§ **TASK PROMPT**
Repeat the material below exactly, with no pictures.

------

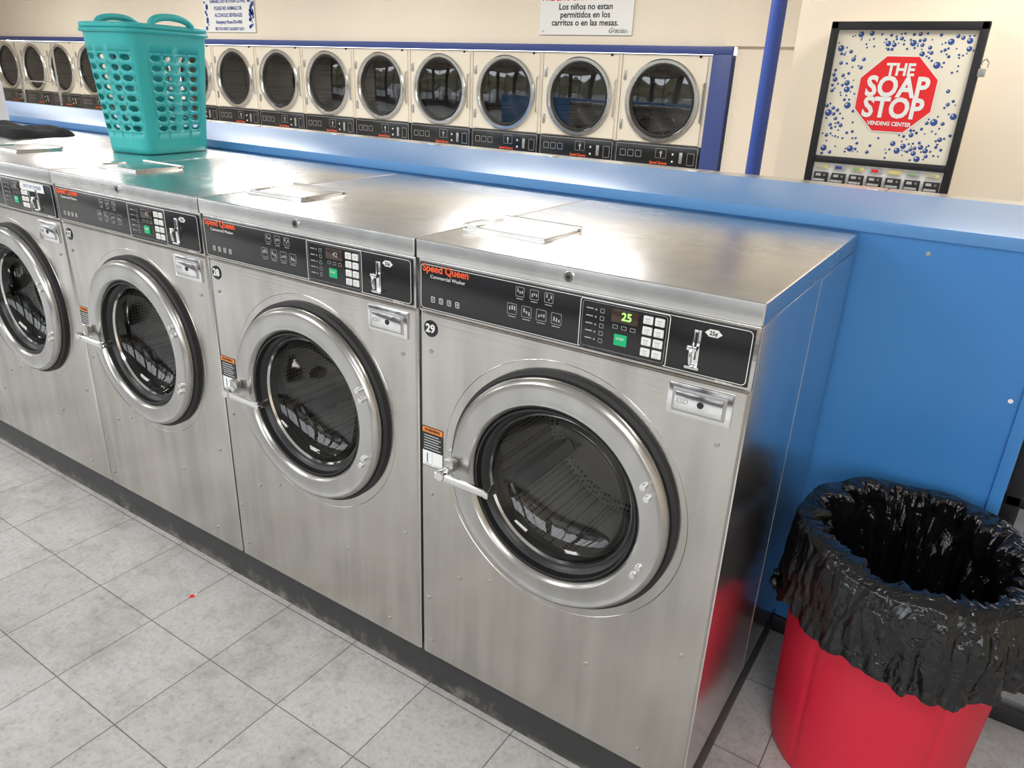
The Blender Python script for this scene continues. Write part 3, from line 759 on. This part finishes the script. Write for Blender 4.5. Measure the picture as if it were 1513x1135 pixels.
for (r, z, t) in rowsP:
    for k in range(NA):
        a = 2 * math.pi * k / NA; ca, sa = math.cos(a), math.sin(a)
        n1 = abs(noise.noise(Vector((ca * 3.4, sa * 3.4, z * 2.0))))
        n2 = abs(noise.noise(Vector((ca * 8 + z * 3, sa * 8, z * 6 + 4))))
        n3 = abs(noise.noise(Vector((ca * 15 - z * 6, sa * 15, z * 14))))
        fold = 1.1 * n1 + 0.7 * n2 + 0.35 * n3
        big = noise.noise(Vector((ca * 2.2, sa * 2.2, z * 3)))
        if t < 8 / 15:
            amp = min(1, r / 0.15) * 0.06
            rr = r - amp * fold; zz = z + 0.016 * big * (z > 0.4)
        else:
            q = (t - 8 / 15) / (7 / 15)
            flare = max(0.0, math.cos(a - math.radians(-35)))
            flare = flare ** 1.5
            rr = r + 0.002 + (0.004 + 0.020 * q) * fold + 0.034 * flare * math.sin(min(1, q * 1.15) * math.pi * 0.75) + flare * 0.024 * (fold - 0.3) * q
            rr = max(rr, 0.246 if q > 0.1 else r)
            zz = z + 0.016 * big + q * (0.026 * noise.noise(Vector((ca * 1.6, sa * 1.6, 9))) + 0.014 * noise.noise(Vector((ca * 6, sa * 6, 2))) - 0.016 * max(0, -ca))
            rr = min(rr, 0.298 if sa < 0.6 else 0.285)
        vs.append((rr * ca, rr * sa, zz))
fs = []
for i in range(len(rowsP) - 1):
    for k in range(NA):
        k2 = (k + 1) % NA; fs.append((i * NA + k, i * NA + k2, (i + 1) * NA + k2, (i + 1) * NA + k))
b.raw(vs, fs, M_bag)
kp = []
for k in range(9): kp.append((-0.250 - 0.010 * math.sin(k), -0.10 + 0.006 * k, 0.445 - 0.006 * k * (k % 2)))
b.tube(kp, 0.010, M_bag, 8)
bmesh.ops.remove_doubles(b.bm, verts=b.bm.verts[:], dist=1e-5)
bag = b.obj('bin_liner', (0, 0, 0), can, sharp=180)

# ------------------------------------------------------------------ laundry cart (chrome) at far left
b = B()
for sx_ in (-0.26, 0.26):
    b.tube([(sx_, 0, 0.12), (sx_, 0, 1.66)], 0.013, M_chrome, 10)
b.tube([(-0.36, 0, 1.66), (0.36, 0, 1.66)], 0.013, M_chrome, 10)
b.tube([(-0.26, 0, 1.25), (0.26, 0, 1.25)], 0.008, M_chrome, 8)
for z, s_ in ((0.80, 0.30), (0.60, 0.29), (0.40, 0.28)):
    b.tube([(-s_, -0.24, z), (s_, -0.24, z), (s_, 0.24, z), (-s_, 0.24, z)], 0.008, M_chrome, 8, True)
for k in range(9):
    x_ = -0.28 + 0.07 * k
    b.tube([(x_, -0.24, 0.80), (x_, -0.23, 0.40), (x_, 0.23, 0.40), (x_, 0.24, 0.80)], 0.004, M_chrome, 6)
for sx_ in (-0.24, 0.24):
    for sy_ in (-0.2, 0.2):
        b.tube([(sx_, sy_, 0.40), (sx_, sy_, 0.09)], 0.010, M_chrome, 8)
        b.lathe([(0, -0.014), (0.045, -0.014), (0.045, 0.014), (0, 0.014)], (sx_, sy_, 0.045), M_rubber, 'X', 20)
cart = b.obj('laundry_cart', (-8.6, 3.5, 0)); cart.rotation_euler = (0, 0, 0.3)
# small red wrapper on the floor
b = B(); b.box(-0.007, 0.007, -0.005, 0.005, 0, 0.005, M_signred, 0.002); b.tube([(0.006, 0, 0.003), (0.015, 0.004, 0.004)], 0.002, M_paper, 6)
ob = b.obj('candy_wrapper', (-0.80, -0.135, 0.0)); ob.rotation_euler = (0, 0, 0.9)

# ------------------------------------------------------------------ added fill lights on the ceiling, out of view
M_lens = mat('fill_lens', (0.9, 0.9, 0.88), 0.5, emis=(1.0, 0.97, 0.92), es=2.5)  # glowing lens of the added fill fixtures
for i, (lx, ly, en) in enumerate(((1.4, 3.0, 36), (-1.6, 3.2, 56), (-4.6, 3.2, 56), (-7.6, 3.2, 56), (-10.6, 3.2, 56), (1.8, -1.6, 24), (-1.8, -1.6, 24), (-5.4, -1.6, 24), (-9.4, -1.6, 24))):
    b = B(); b.box(-0.62, 0.62, -0.32, 0.32, -0.05, 0, M_ceil, 0.004); b.box(-0.58, 0.58, -0.28, 0.28, -0.06, -0.045, M_lens, 0.004)
    fx = b.obj('added_ceiling_light', (lx, ly, H))
    ld = bpy.data.lights.new('fill_lamp', 'AREA'); ld.shape = 'RECTANGLE'; ld.size = 1.15; ld.size_y = 0.55; ld.energy = en; ld.color = (1.0, 0.97, 0.93)
    lo = bpy.data.objects.new('fill_lamp', ld); scene.collection.objects.link(lo); lo.parent = fx; lo.location = (0, 0, -0.075)

# world sky
w = bpy.data.worlds.new('sky_world'); scene.world = w; w.use_nodes = True
bg = w.node_tree.nodes['Background']; bg.inputs[0].default_value = (0.90, 0.95, 1.0, 1); bg.inputs[1].default_value = 4.8

# ------------------------------------------------------------------ camera
f = 1090.0
X = Vector((0.8337, 0.2415, -0.4966)).normalized()
Yv = Vector((0.5529, -0.2996, 0.7776)); Yv = (Yv - X * Yv.dot(X)).normalized(); Z = X.cross(Yv)
right = Vector((X.x, Yv.x, Z.x)); down = Vector((X.y, Yv.y, Z.y)); fwd = Vector((X.z, Yv.z, Z.z))
R = Matrix((right, -down, -fwd)).transposed().to_4x4()
cam = bpy.data.cameras.new('camera'); cam.sensor_width = 36; cam.lens = f / 1513 * 36; cam.clip_start = 0.05
co = bpy.data.objects.new('camera', cam); scene.collection.objects.link(co)
co.matrix_world = Matrix.Translation(Vector((0.977, -1.157, 1.502))) @ R
scene.camera = co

------

§ **TASK RESPONSE**
The Blender Python script for this scene continues. Write part 3, from line 759 on. This part finishes the script. Write for Blender 4.5. Measure the picture as if it were 1513x1135 pixels.
for (r, z, t) in rowsP:
    for k in range(NA):
        a = 2 * math.pi * k / NA; ca, sa = math.cos(a), math.sin(a)
        n1 = abs(noise.noise(Vector((ca * 3.4, sa * 3.4, z * 2.0))))
        n2 = abs(noise.noise(Vector((ca * 8 + z * 3, sa * 8, z * 6 + 4))))
        n3 = abs(noise.noise(Vector((ca * 15 - z * 6, sa * 15, z * 14))))
        fold = 1.1 * n1 + 0.7 * n2 + 0.35 * n3
        big = noise.noise(Vector((ca * 2.2, sa * 2.2, z * 3)))
        if t < 8 / 15:
            amp = min(1, r / 0.15) * 0.06
            rr = r - amp * fold; zz = z + 0.016 * big * (z > 0.4)
        else:
            q = (t - 8 / 15) / (7 / 15)
            flare = max(0.0, math.cos(a - math.radians(-35)))
            flare = flare ** 1.5
            rr = r + 0.002 + (0.004 + 0.020 * q) * fold + 0.034 * flare * math.sin(min(1, q * 1.15) * math.pi * 0.75) + flare * 0.024 * (fold - 0.3) * q
            rr = max(rr, 0.246 if q > 0.1 else r)
            zz = z + 0.016 * big + q * (0.026 * noise.noise(Vector((ca * 1.6, sa * 1.6, 9))) + 0.014 * noise.noise(Vector((ca * 6, sa * 6, 2))) - 0.016 * max(0, -ca))
            rr = min(rr, 0.298 if sa < 0.6 else 0.285)
        vs.append((rr * ca, rr * sa, zz))
fs = []
for i in range(len(rowsP) - 1):
    for k in range(NA):
        k2 = (k + 1) % NA; fs.append((i * NA + k, i * NA + k2, (i + 1) * NA + k2, (i + 1) * NA + k))
b.raw(vs, fs, M_bag)
kp = []
for k in range(9): kp.append((-0.250 - 0.010 * math.sin(k), -0.10 + 0.006 * k, 0.445 - 0.006 * k * (k % 2)))
b.tube(kp, 0.010, M_bag, 8)
bmesh.ops.remove_doubles(b.bm, verts=b.bm.verts[:], dist=1e-5)
bag = b.obj('bin_liner', (0, 0, 0), can, sharp=180)

# ------------------------------------------------------------------ laundry cart (chrome) at far left
b = B()
for sx_ in (-0.26, 0.26):
    b.tube([(sx_, 0, 0.12), (sx_, 0, 1.66)], 0.013, M_chrome, 10)
b.tube([(-0.36, 0, 1.66), (0.36, 0, 1.66)], 0.013, M_chrome, 10)
b.tube([(-0.26, 0, 1.25), (0.26, 0, 1.25)], 0.008, M_chrome, 8)
for z, s_ in ((0.80, 0.30), (0.60, 0.29), (0.40, 0.28)):
    b.tube([(-s_, -0.24, z), (s_, -0.24, z), (s_, 0.24, z), (-s_, 0.24, z)], 0.008, M_chrome, 8, True)
for k in range(9):
    x_ = -0.28 + 0.07 * k
    b.tube([(x_, -0.24, 0.80), (x_, -0.23, 0.40), (x_, 0.23, 0.40), (x_, 0.24, 0.80)], 0.004, M_chrome, 6)
for sx_ in (-0.24, 0.24):
    for sy_ in (-0.2, 0.2):
        b.tube([(sx_, sy_, 0.40), (sx_, sy_, 0.09)], 0.010, M_chrome, 8)
        b.lathe([(0, -0.014), (0.045, -0.014), (0.045, 0.014), (0, 0.014)], (sx_, sy_, 0.045), M_rubber, 'X', 20)
cart = b.obj('laundry_cart', (-8.6, 3.5, 0)); cart.rotation_euler = (0, 0, 0.3)
# small red wrapper on the floor
b = B(); b.box(-0.007, 0.007, -0.005, 0.005, 0, 0.005, M_signred, 0.002); b.tube([(0.006, 0, 0.003), (0.015, 0.004, 0.004)], 0.002, M_paper, 6)
ob = b.obj('candy_wrapper', (-0.80, -0.135, 0.0)); ob.rotation_euler = (0, 0, 0.9)

# ------------------------------------------------------------------ added fill lights on the ceiling, out of view
M_lens = mat('fill_lens', (0.9, 0.9, 0.88), 0.5, emis=(1.0, 0.97, 0.92), es=2.5)  # glowing lens of the added fill fixtures
for i, (lx, ly, en) in enumerate(((1.4, 3.0, 36), (-1.6, 3.2, 56), (-4.6, 3.2, 56), (-7.6, 3.2, 56), (-10.6, 3.2, 56), (1.8, -1.6, 24), (-1.8, -1.6, 24), (-5.4, -1.6, 24), (-9.4, -1.6, 24))):
    b = B(); b.box(-0.62, 0.62, -0.32, 0.32, -0.05, 0, M_ceil, 0.004); b.box(-0.58, 0.58, -0.28, 0.28, -0.06, -0.045, M_lens, 0.004)
    fx = b.obj('added_ceiling_light', (lx, ly, H))
    ld = bpy.data.lights.new('fill_lamp', 'AREA'); ld.shape = 'RECTANGLE'; ld.size = 1.15; ld.size_y = 0.55; ld.energy = en; ld.color = (1.0, 0.97, 0.93)
    lo = bpy.data.objects.new('fill_lamp', ld); scene.collection.objects.link(lo); lo.parent = fx; lo.location = (0, 0, -0.075)

# world sky
w = bpy.data.worlds.new('sky_world'); scene.world = w; w.use_nodes = True
bg = w.node_tree.nodes['Background']; bg.inputs[0].default_value = (0.90, 0.95, 1.0, 1); bg.inputs[1].default_value = 4.8

# ------------------------------------------------------------------ camera
f = 1090.0
X = Vector((0.8337, 0.2415, -0.4966)).normalized()
Yv = Vector((0.5529, -0.2996, 0.7776)); Yv = (Yv - X * Yv.dot(X)).normalized(); Z = X.cross(Yv)
right = Vector((X.x, Yv.x, Z.x)); down = Vector((X.y, Yv.y, Z.y)); fwd = Vector((X.z, Yv.z, Z.z))
R = Matrix((right, -down, -fwd)).transposed().to_4x4()
cam = bpy.data.cameras.new('camera'); cam.sensor_width = 36; cam.lens = f / 1513 * 36; cam.clip_start = 0.05
co = bpy.data.objects.new('camera', cam); scene.collection.objects.link(co)
co.matrix_world = Matrix.Translation(Vector((0.977, -1.157, 1.502))) @ R
scene.camera = co